The biggest hurdle cross-country has to jump is that it’s not seen as the coolest genre. I’ll admit, that most of its stigma is through historical sources. Athletes appear to prefer lycra over baggies and that might be too much of a roadie crossover, with many XC athletes taking on tours on road bikes. However, these lycra-clad athletes are now doing the kind of riding that most of us wouldn’t do without a set of knee pads and on a bike with less than 140mm of travel. That’s all while red-lining and riding on tyres with hardly a tread.
On the other hand, cross-country is currently doing a great job of being more favourable in the eyes of regular mountain bikers with Tom Pidock known to whip a downhill bike. Importantly, modern XC bikes are looking good and are much more relatable than bikes of yore. Both the Yeti ASR and Specialized Epic are great-looking machines and, although the Lefty fork will divide opinions, Cannondale’s Scalpel also looks much more approachable.
But there’s no escaping the increasingly outdated perceptions that cross-country is the lightest and 'easiest' form of riding – and I'm taking from a skill-level perspective here. And that’s the hard sell. With that mindset, cross-country bikes don’t have the aspirational factor of an enduro or downhill bike that can cope with the gnarliest of riding and the biggest of jumps which, let’s face it, the vast majority of us won’t attempt. Yep, I went there.
Is this the end of downcountry?
When downcountry began to cement itself in our vocabularies, cross-country was very much race-focussed. Down-country took the efficiency, lightweight and smaller suspension figures and married them with solid trail geometries and burlier componentry to attempt to achieve the true quiver killer.
Some bikes that could be considered down-country come in the form of Merida’s One-Twenty and Cotic’s FlareMAX, which get more aggressively treaded rubber than purpose-built XC machines and are heavier.
The kind of riding modern XC athletes are racing could be prime for a downcountry bike. This raises questions as to why they’re not riding these bikes. The answer is balance. Down-country bikes are typically a little longer and slacker and, due to fatter fork stanchions among other things, they’re not as light. At the sharp end of XC, those factors can rack up seconds as they’re not quite as responsive when steering, or as effortless to fling up a hill.
However, I don’t believe that the genre is going away as it does away with all-out weight savings to better balance downhill prowess with beefier forks and better-protected tyre casings straight out of the box. So, perhaps down-country bikes are the true quiver killers but with a real stigma of ‘yet another made-up genre by brands to sell more bikes’ that’s a whole new level of persuasion that needs to happen.

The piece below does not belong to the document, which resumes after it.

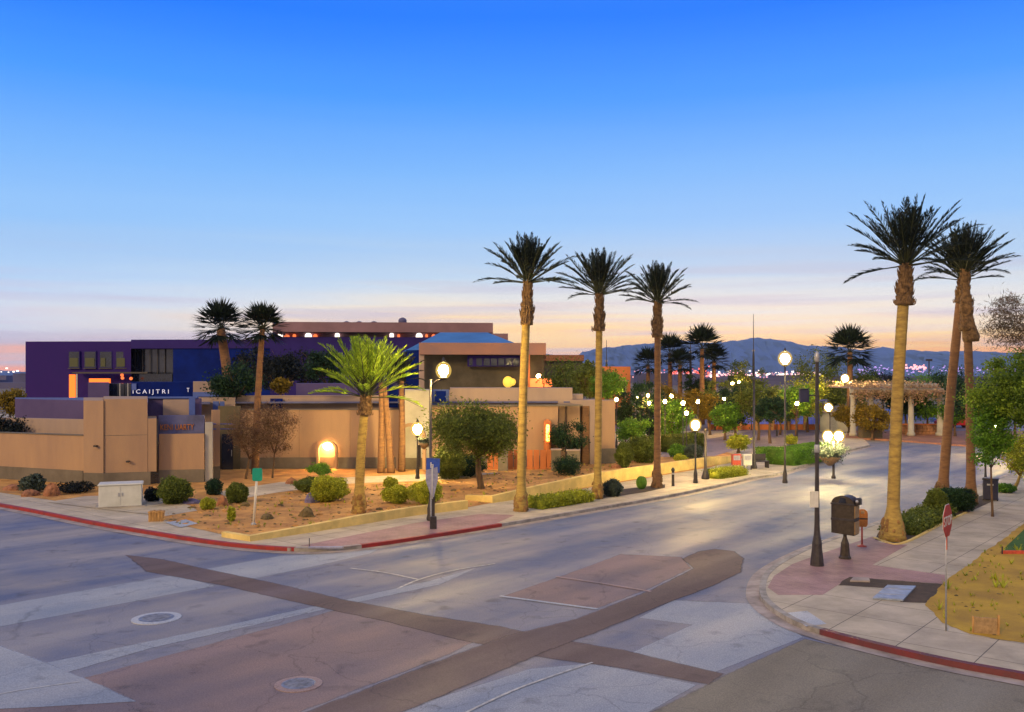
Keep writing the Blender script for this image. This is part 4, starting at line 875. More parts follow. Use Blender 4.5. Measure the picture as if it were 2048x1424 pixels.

There might not be such thing as a quiver killer but modern XC is the closest yet and the bikes are ridiculously fun
Unless you’re at the top of your game and earning the big bucks, mountain biking is meant to be fun. And many riders are overbiking themselves to tackle the aforementioned terrain they may never face.

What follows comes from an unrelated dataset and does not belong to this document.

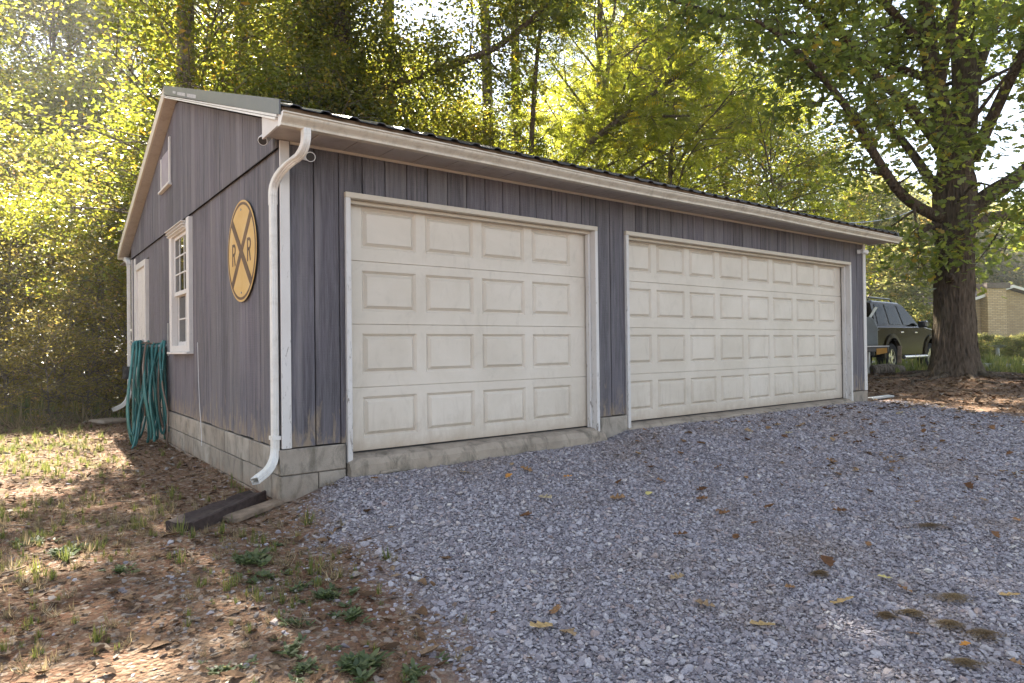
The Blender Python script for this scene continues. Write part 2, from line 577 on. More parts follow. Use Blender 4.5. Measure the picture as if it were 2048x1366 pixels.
ground = link('ground', np_mesh('ground', np.stack([GX, GY, GZ], -1).reshape(-1, 3), q.ravel(), np.full(len(q), 4), M_GROUND,
              smooth=True, attrs={'gravel': gm.ravel(), 'grass': grass_a.ravel()}), kind='structure')

# paved lane behind the big oak, laid on the ground with its own thickness
def strip(name, pts, w, m, dz=0.03):
    mb = MB()
    rows = []
    for i, (x, y) in enumerate(pts):
        a = Vector(pts[max(i - 1, 0)]); b = Vector(pts[min(i + 1, len(pts) - 1)])
        d = (b - a).normalized(); nrm = Vector((-d.y, d.x))
        for sgn in (-1, 1):
            p = Vector((x, y)) + nrm * (sgn * w / 2)
            z = float(gz(p.x, p.y)) + dz
            rows.append((p.x, p.y, z)); rows.append((p.x, p.y, z - 0.12))
    fs = []
    for i in range(len(pts) - 1):
        k = i * 4
        fs += [(k, k + 2, k + 6, k + 4), (k, k + 4, k + 5, k + 1), (k + 2, k + 3, k + 7, k + 6)]
    mb.add(rows, fs)
    return mb.build(name, m, kind='structure')
M_ASPH = plain('old_asphalt', (0.16, 0.16, 0.165), 0.9, 0.2, 0, 0.15, 3)
strip('lane', [(19.5, -14), (20.4, -8), (21.4, -3), (23.0, 2), (26.0, 9), (31, 18), (40, 32)], 2.6, M_ASPH)

# ------------------------------------------------------------------ the garage
LX, LY = 9.42, 7.52
ZS, ZSOF, ZBAND = 0.105, 2.465, 2.405
RIDY, RIDZ, SL = 3.76, 4.03, 0.345
GAR = thing('garage', 'weathered grey board garage with two cream overhead doors and dark metal roof', 'garage', (0, 0, 0))
def roofz(y):
    return RIDZ - SL * abs(y - RIDY)

# sheathing shell behind the planks (window and door recesses left open)
sh = MB()
sh.box(0.02, 0.53, 0.025, 0.10, ZS, 2.46)
sh.box(0.53, 3.36, 0.025, 0.10, 2.11, 2.46)
sh.box(3.36, 3.81, 0.025, 0.10, ZS, 2.46)
sh.box(3.81, 8.915, 0.025, 0.10, 2.11, 2.46)
sh.box(8.915, LX - 0.02, 0.025, 0.10, ZS, 2.46)
def gable_shell(x0, x1, hole):
    y0, y1, z0, z1 = hole
    if y0 is not None:
        sh.box(x0, x1, 0.10, y0, ZS, 2.42); sh.box(x0, x1, y1, LY - 0.02, ZS, 2.42)
        sh.box(x0, x1, y0, y1, ZS, z0); sh.box(x0, x1, y0, y1, z1, 2.42)
    else:
        sh.box(x0, x1, 0.10, LY - 0.02, ZS, 2.42)
    sh.prism([(x0, 0.10, 2.42), (x0, LY - 0.02, 2.42), (x0, LY - 0.02, roofz(LY) - 0.16), (x0, RIDY, RIDZ - 0.16), (x0, 0.10, roofz(0.1) - 0.16)], (x1 - x0, 0, 0))
gable_shell(0.025, 0.10, (3.12, 3.96, 0.92, 2.26))
gable_shell(LX - 0.10, LX - 0.025, (None,) * 4)
sh.box(0.10, LX - 0.10, LY - 0.10, LY - 0.02, ZS, 2.46)
sh.build('sheathing', M_SHEATH, GAR)
MB().box(0.12, LX - 0.12, 0.35, LY - 0.12, -0.08, -0.02).build('floor_slab', M_SLAB, GAR)

# front planks: full height at the piers, short over the doors; 206 mm between grooves
f1a, f1b, f2a, f2b, FTOP = 0.5245, 3.3654, 3.803, 8.92, 2.134
def plank_poly(a, b, y0, y1, z0, z1, ch=0.004):
    m = MB()
    p = [(a, y1, z0), (a, y0 + ch, z0), (a + ch, y0, z0), (b - ch, y0, z0), (b, y0 + ch, z0), (b, y1, z0)]
    m.prism(p, (0, 0, z1 - z0))
    return m
edges = [0.0645 + 0.2065 * k for k in range(-1, 47)]
rs = random.Random(3)
for i in range(len(edges) - 1):
    a, b = max(edges[i] + 0.004, 0.02), min(edges[i + 1] - 0.004, LX - 0.02)
    if b - a < 0.02:
        continue
    m = MB()
    spans = []
    for lo, hi, z0 in ((0, f1a, 0), (f1a, f1b, 1), (f1b, f2a, 0), (f2a, f2b, 1), (f2b, LX, 0)):
        l_, h_ = max(a, lo), min(b, hi)
        if h_ - l_ > 0.006:
            spans.append((l_, h_, FTOP + 0.002 if z0 else ZS + rs.uniform(-0.006, 0.004)))
    off = rs.uniform(-0.0015, 0.0015)
    for l_, h_, z0 in spans:
        m.v_off = 0
        mm = plank_poly(l_, h_, off, 0.022, z0, ZSOF - 0.005)
        m.add(mm.v, mm.f)
    m.build('plank', M_SID, GAR)
# gable planks, lower and upper course, both ends and the rear
def gable_planks(x_out, x_in, flip):
    k = 0
    y = 0.0
    e = [0.012] + [0.10 + 0.2065 * j for j in range(0, 36)] + [LY - 0.012]
    for i in range(len(e) - 1):
        a, b = e[i] + 0.0025, e[i + 1] - 0.0025
        if b - a < 0.02:
            continue
        off = rs.uniform(-0.001, 0.001)
        xs = (x_out + off, x_in)
        segs = [(ZS + rs.uniform(-0.008, 0.004), ZBAND)]
        if x_out < 1 and b > 3.03 and a < 4.05:
            segs = [(ZS, 0.86), (2.33, ZBAND)]
        if x_out < 1 and b > 6.02 and a < 7.02:
            segs = [(2.25, ZBAND)]
        for z0, z1 in segs:
            MB().box(min(xs), max(xs), a, b, z0, z1).build('plank', M_SID, GAR)
        za, zb = roofz(a) - 0.13, roofz(b) - 0.13
        o2 = -0.012 if x_out < 1 else 0.012
        m = MB()
        m.prism([(x_out + o2 + off, a, ZBAND + 0.004), (x_out + o2 + off, b, ZBAND + 0.004), (x_out + o2 + off, b, zb), (x_out + o2 + off, a, za)], (x_in - x_out - o2, 0, 0))
        m.build('plank', M_SID, GAR)
gable_planks(0.0, 0.022, False)
gable_planks(LX, LX - 0.022, True)
# metal drip strip between the two courses
MB().prism([(0.0, 0, ZBAND - 0.006), (-0.022, 0, ZBAND - 0.014), (-0.022, 0, ZBAND - 0.008), (0.0, 0, ZBAND + 0.003)], (0, LY - 0.02, 0)).build('drip_strip', M_BLACK, GAR)

# corner boards
def board(name, x0, x1, y0, y1, z0, z1, m, bev=0.003, parent=GAR):
    return MB().box(x0, x1, y0, y1, z0, z1).build(name, m, parent, bevel=bev)
board('corner_board', 0.0, 0.074, -0.020, -0.002, 0.10, 2.46, M_TRIM)
board('corner_board', LX - 0.085, LX + 0.002, -0.020, -0.002, 0.10, 2.455, M_TRIM)
board('corner_board', -0.020, -0.003, LY - 0.11, LY - 0.01, 0.08, 2.38, M_TRIM)
board('corner_board', -0.0205, -0.0035, 7.06, 7.19, 0.08, 2.36, M_TRIM)

# concrete block foundation: mortar core, blocks proud of the joints
mo = MB()
mo.box(0.0, 0.515, 0.0, 0.16, -0.75, ZS - 0.012)
mo.box(3.40, 3.79, 0.0, 0.16, -0.6, ZS - 0.014)
mo.box(8.94, LX + 0.0, 0.0, 0.16, -0.6, ZS - 0.012)
mo.box(0.0, 0.16, 0.16, LY, -0.75, ZS - 0.012)
mo.box(LX - 0.16, LX, 0.16, LY, -0.75, ZS - 0.012)
mo.box(0.16, LX - 0.16, LY - 0.16, LY, -0.75, ZS - 0.012)
mo.build('mortar', M_MORTAR, GAR)
rb = random.Random(5)
def block(x0, x1, y0, y1, z0, z1):
    j = rb.uniform(-0.004, 0.004)
    m = MB().box(x0, x1, y0 , y1, z0, z1)
    o = m.build('concrete_block', M_BLOCK, GAR, bevel=0.006)
    return o
PRO = 0.014
for r_, z1 in enumerate((0.092, -0.112, -0.316, -0.52)):
    z0 = z1 - 0.196
    # front left pier
    xs = [-PRO - rb.uniform(0, .004), 0.515] if r_ % 2 == 0 else [-PRO, 0.285, 0.515]
    for a, b in zip(xs[:-1], xs[1:]):
        block(a + (0.004 if a > 0 else 0), b - 0.004, -PRO - rb.uniform(0, 0.005), 0.19, z0, z1)
    # gable side
    ys = [0.198] + [0.40 * k + (0.2 if r_ % 2 else 0.40) for k in range(0, 19)]
    ys = [y for y in ys if y < LY - 0.1] + [LY + PRO]
    for a, b in zip(ys[:-1], ys[1:]):
        if b - a > 0.03:
            block(-PRO - rb.uniform(0, 0.007), 0.05, a + 0.004, b - 0.004, z0, z1)
            block(LX - 0.05, LX + PRO, a + 0.004, b - 0.004, z0, z1)
    if r_ < 3:
        block(8.935, LX + PRO, -PRO, 0.19, z0, z1)
block(3.392, 3.797, -PRO - 0.004, 0.15, -0.42, 0.088)

# door aprons: sloped concrete lip in front of each door
for x0, x1 in ((0.525, 3.40), (3.80, 8.93)):
    m = MB()
    nn = 26
    ps = []
    for i in range(nn + 1):
        x = x0 + (x1 - x0) * i / nn
        w = 0.010 * math.sin(i * 2.1) + rb.uniform(-0.006, 0.006)
        en = -0.035 if 0 < i < nn else -0.075
        ps += [(x, 0.42, -0.012), (x, 0.02, -0.016), (x, -0.055 + w, en + 0.4 * w), (x, -0.085 + w, en - 0.05), (x, -0.10 + w, -0.45), (x, 0.42, -0.45)]
    fs = []
    for i in range(nn):
        for k in range(6):
            k2 = (k + 1) % 6
            fs.append((i * 6 + k, i * 6 + k2, i * 6 + 6 + k2, i * 6 + 6 + k))
    fs += [tuple(range(6)), tuple(nn * 6 + k for k in range(6))]
    m.add(ps, fs)
    m.build('apron', M_SLAB, GAR)

# door frames
def door_frame(x0, x1):
    fr = MB().box(x0, x1, -0.030, 0.115, FTOP - 0.045, FTOP).build('door_frame', M_TRIM2, GAR, bevel=0.004)
    MB().box(x0, x0 + 0.043, -0.0302, 0.115, -0.07, FTOP - 0.046).build('jamb', M_TRIM, fr, bevel=0.004)
    MB().box(x1 - 0.043, x1, -0.0302, 0.115, -0.05, FTOP - 0.046).build('jamb', M_TRIM, fr, bevel=0.004)
    MB().box(x1 - 0.072, x1 - 0.044, 0.045, 0.098, -0.012, FTOP - 0.075).build('stop_moulding', M_TRIM, fr, bevel=0.004)
    MB().box(x0 + 0.044, x0 + 0.066, 0.045, 0.098, -0.012, FTOP - 0.075).build('stop_moulding', M_TRIM, fr, bevel=0.004)
    MB().box(x0 + 0.044, x1 - 0.044, 0.045, 0.098, FTOP - 0.076, FTOP - 0.047).build('stop_moulding', M_TRIM2, fr, bevel=0.004)
door_frame(f1a, f1b)
door_frame(f2a, f2b)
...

Less suspension travel means a few things with fewer grams being key but lots of suspension travel is designed to absorb impressive levels of trail imperfection. However, trail imperfections and the ability to feel them and have the bike communicate what’s going on under those tyres are fun. It’s the same reason hardtails are so prominent as they transmit feedback. They might not be as fast as big travelled mountain bikes but because there’s so much support and feel through the suspension, they make even the least intimidating of trails packed full of excitement.